Александр Иванович Герцен родился 25 марта (6 апреля по новому стилю) 1812 года в Москве. Его отец, знатный русский барин Иван Алексеевич Яковлев, вернулся в 1811 году из долгих заграничных скитаний с молодой девушкой Генриеттой Луизой Гааг, дочерью бедного немецкого чиновника. Нареченная в доме Яковлева Луизой Ивановной, она стала матерью незаконнорожденного сына Александра, которому отец дал не свою, а придуманную им «говорящую» фамилию Герцен (от немецкого слова «Herz» – сердце). Оказавшись «воспитанником» родного отца, впечатлительный мальчик остро переживал двусмысленность своего положения в «случайном семействе». Рано проснулось в нем аналитическое отношение к окружающему, осознание странностей и противоречий в образе жизни «европеизированной» прослойки русского общества. С одной стороны, православный отец, все «благочестие» которого сводилось к строгому требованию, чтобы «воспитанник» соблюдал посты, не обязательные для самого воспитателя по «слабому состоянию здоровья», с другой стороны, лютеранка мать, берущая порою сына в протестантскую кирху, где мальчик «выучился до артистической степени передразнивать немецких пасторов, их декламацию и пустословие». А в итоге – полное недоверие к официальной церковности как в православной, так и в лютеранской ее разновидности.

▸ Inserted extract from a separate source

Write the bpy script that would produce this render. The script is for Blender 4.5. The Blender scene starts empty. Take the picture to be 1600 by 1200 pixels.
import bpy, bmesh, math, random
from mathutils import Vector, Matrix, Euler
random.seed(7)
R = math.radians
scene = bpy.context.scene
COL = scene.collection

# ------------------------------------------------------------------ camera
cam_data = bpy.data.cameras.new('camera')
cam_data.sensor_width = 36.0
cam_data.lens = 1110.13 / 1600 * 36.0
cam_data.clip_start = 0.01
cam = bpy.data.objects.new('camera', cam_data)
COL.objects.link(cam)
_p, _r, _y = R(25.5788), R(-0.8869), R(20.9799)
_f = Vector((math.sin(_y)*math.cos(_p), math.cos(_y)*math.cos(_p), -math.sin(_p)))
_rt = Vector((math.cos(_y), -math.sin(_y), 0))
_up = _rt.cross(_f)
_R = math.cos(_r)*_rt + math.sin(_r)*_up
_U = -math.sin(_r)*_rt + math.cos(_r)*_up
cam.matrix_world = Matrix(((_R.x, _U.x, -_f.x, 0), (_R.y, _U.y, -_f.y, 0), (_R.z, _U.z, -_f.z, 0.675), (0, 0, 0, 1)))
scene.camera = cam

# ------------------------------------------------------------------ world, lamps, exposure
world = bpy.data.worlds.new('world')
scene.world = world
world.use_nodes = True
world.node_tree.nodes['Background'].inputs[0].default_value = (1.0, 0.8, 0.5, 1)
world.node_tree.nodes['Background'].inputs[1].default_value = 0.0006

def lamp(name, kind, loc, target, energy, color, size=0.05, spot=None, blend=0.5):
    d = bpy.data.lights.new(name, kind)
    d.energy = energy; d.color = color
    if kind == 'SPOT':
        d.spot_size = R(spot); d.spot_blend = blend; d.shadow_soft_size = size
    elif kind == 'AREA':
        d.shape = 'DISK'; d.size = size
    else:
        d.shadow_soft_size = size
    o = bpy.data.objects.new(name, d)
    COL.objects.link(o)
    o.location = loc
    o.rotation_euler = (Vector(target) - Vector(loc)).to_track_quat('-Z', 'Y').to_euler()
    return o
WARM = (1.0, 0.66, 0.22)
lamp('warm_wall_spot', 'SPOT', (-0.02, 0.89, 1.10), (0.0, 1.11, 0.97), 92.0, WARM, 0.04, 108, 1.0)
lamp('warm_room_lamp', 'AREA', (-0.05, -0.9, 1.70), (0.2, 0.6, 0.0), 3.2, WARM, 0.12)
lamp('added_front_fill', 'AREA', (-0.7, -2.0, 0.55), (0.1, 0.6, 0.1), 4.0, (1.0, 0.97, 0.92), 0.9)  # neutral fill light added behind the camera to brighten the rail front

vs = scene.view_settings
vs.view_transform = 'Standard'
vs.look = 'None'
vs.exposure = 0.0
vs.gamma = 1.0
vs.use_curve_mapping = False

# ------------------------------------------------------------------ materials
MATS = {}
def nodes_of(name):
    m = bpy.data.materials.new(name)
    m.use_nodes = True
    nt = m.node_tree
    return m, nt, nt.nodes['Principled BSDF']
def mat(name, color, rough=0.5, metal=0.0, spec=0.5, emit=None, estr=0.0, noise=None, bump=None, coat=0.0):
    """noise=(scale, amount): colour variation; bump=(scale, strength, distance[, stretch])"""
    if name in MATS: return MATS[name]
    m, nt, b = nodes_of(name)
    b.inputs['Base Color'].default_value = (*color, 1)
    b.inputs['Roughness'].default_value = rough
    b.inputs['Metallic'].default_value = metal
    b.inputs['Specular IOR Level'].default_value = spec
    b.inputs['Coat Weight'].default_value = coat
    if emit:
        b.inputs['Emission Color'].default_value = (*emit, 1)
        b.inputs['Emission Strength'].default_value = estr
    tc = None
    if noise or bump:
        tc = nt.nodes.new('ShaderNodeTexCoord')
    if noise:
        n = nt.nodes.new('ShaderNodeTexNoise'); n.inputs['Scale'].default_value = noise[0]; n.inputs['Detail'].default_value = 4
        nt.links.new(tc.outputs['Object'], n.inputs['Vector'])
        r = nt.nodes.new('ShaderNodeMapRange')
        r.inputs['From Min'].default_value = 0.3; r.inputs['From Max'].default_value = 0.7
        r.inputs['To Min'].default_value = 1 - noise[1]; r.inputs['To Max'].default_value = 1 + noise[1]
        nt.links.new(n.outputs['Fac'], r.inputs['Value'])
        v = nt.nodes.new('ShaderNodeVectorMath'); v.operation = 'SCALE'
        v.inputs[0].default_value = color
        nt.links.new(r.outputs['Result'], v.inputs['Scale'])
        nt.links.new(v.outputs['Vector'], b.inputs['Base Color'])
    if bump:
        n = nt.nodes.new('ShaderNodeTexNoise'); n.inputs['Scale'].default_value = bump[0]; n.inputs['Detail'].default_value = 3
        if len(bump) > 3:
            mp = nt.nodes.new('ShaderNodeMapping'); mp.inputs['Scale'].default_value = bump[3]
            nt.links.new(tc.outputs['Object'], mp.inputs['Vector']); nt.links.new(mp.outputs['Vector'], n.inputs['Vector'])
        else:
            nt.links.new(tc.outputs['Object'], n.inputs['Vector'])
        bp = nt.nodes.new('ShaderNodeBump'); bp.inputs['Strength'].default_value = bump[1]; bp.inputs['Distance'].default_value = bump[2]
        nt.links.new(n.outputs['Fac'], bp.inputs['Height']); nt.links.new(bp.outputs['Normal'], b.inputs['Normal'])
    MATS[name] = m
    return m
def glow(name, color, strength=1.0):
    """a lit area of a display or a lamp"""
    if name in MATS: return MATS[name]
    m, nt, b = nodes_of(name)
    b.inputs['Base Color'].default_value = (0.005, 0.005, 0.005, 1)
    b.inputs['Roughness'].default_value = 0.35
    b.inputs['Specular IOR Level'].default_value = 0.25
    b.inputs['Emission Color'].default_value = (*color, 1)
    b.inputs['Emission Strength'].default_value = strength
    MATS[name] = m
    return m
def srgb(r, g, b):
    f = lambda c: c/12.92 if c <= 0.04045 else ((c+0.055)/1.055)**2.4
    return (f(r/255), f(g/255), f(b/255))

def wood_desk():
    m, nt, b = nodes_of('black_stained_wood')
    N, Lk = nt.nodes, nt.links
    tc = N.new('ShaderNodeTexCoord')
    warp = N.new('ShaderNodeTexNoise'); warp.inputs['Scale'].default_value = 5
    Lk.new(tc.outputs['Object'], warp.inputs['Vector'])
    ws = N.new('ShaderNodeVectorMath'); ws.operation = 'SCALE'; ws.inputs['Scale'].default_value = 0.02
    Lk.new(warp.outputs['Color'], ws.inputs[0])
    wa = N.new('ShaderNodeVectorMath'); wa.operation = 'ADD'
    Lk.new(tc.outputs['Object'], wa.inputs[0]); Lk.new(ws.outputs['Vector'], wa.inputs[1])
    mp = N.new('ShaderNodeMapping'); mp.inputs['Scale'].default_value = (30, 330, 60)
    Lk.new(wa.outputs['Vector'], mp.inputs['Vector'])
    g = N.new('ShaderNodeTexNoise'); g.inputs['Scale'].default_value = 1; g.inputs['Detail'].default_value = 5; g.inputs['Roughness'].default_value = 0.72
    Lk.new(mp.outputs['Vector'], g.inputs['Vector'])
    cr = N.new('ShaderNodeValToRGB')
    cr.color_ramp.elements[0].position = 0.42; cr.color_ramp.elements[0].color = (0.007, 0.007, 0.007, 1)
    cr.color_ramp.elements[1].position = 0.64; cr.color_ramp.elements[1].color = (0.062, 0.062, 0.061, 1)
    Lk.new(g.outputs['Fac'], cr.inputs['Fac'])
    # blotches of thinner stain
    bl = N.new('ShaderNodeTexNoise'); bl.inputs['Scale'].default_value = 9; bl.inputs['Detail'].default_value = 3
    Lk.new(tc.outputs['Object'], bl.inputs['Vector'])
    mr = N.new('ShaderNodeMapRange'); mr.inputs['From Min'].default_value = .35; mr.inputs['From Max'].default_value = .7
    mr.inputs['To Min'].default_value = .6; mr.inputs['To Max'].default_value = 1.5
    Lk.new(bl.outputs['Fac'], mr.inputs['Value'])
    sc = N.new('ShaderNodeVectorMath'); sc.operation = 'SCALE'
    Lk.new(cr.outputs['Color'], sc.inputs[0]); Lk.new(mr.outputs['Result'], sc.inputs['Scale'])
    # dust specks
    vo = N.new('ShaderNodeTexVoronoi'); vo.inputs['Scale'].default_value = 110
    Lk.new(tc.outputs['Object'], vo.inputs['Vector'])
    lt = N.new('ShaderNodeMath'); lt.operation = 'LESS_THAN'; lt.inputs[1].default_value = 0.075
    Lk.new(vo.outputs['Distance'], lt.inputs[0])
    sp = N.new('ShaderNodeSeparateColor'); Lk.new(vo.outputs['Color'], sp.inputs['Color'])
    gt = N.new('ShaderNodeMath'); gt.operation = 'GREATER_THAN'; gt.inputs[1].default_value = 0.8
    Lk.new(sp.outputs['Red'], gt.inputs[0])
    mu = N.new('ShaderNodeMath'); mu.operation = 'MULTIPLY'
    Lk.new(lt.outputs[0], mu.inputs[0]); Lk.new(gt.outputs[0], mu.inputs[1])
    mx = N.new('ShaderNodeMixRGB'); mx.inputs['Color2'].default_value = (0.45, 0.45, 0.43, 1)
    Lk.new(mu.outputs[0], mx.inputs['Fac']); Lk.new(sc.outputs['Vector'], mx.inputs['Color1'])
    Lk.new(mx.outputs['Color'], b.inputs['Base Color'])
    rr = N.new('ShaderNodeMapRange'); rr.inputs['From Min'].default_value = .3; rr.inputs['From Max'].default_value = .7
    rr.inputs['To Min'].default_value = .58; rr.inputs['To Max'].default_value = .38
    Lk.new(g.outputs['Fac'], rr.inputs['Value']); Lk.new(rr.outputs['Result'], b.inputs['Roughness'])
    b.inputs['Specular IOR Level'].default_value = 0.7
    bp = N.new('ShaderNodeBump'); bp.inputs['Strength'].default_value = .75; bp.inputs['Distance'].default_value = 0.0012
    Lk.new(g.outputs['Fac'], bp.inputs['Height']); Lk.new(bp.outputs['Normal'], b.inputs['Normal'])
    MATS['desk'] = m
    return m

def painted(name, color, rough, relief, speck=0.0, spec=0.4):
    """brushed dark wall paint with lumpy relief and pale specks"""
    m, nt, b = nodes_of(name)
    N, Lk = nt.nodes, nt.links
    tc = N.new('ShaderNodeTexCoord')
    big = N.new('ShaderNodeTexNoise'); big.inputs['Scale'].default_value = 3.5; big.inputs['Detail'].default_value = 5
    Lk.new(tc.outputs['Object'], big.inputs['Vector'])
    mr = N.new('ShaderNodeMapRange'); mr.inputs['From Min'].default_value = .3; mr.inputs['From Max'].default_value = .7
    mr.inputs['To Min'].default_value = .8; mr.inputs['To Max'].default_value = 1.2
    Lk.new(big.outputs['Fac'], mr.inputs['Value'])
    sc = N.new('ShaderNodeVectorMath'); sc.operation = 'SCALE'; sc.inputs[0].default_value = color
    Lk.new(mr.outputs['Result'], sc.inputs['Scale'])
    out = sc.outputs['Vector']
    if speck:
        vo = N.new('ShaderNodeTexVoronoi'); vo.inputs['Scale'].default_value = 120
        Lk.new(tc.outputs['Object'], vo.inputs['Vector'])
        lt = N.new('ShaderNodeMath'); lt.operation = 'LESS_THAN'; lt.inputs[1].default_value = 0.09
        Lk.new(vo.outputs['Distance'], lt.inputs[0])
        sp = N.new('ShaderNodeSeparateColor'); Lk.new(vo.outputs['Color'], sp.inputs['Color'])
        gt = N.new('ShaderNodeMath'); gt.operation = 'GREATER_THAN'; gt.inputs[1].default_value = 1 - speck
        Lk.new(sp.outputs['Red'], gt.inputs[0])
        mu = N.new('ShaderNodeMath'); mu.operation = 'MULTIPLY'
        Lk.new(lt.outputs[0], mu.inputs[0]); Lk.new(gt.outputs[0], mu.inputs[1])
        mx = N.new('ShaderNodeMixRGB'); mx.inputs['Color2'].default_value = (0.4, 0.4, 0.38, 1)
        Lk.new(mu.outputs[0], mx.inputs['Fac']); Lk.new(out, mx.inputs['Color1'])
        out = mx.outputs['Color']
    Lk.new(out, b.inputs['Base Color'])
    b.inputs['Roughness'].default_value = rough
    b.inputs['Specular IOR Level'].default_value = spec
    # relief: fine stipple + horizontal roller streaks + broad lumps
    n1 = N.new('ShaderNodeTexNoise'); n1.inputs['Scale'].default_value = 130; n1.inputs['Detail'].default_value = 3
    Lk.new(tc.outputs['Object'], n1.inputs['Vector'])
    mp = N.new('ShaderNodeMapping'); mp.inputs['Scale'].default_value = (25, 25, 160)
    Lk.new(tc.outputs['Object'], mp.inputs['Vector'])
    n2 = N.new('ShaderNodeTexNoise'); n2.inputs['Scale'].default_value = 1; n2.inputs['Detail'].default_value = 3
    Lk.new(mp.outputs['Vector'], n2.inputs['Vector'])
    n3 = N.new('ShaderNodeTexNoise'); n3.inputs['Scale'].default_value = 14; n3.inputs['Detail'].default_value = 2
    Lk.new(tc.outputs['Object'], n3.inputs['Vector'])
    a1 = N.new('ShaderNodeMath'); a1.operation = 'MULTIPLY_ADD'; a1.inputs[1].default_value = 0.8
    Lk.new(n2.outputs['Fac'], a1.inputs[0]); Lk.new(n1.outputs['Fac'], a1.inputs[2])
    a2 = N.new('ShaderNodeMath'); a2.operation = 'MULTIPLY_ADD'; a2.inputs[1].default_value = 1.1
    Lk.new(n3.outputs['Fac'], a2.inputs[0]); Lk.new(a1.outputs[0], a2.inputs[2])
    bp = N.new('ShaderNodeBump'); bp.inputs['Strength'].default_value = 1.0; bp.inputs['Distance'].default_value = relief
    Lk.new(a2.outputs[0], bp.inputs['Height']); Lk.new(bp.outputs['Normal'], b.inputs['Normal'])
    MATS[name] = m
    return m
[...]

«Но Евангелие, – вспоминал Герцен, – я читал много и с любовью, по-славянски и в лютеровском переводе. Я читал без всякого руководства, не все понимал, но чувствовал искреннее и глубокое уважение к читаемому. В первой молодости моей я часто увлекался вольтерианизмом, любил иронию и насмешку, но не помню, чтоб когда-нибудь взял Евангелие с холодным чувством, это меня проводило через всю жизнь; во все возрасты, при разных событиях я возвращался к чтению Евангелия, и всякий раз его содержание низводило мир и кротость на душу».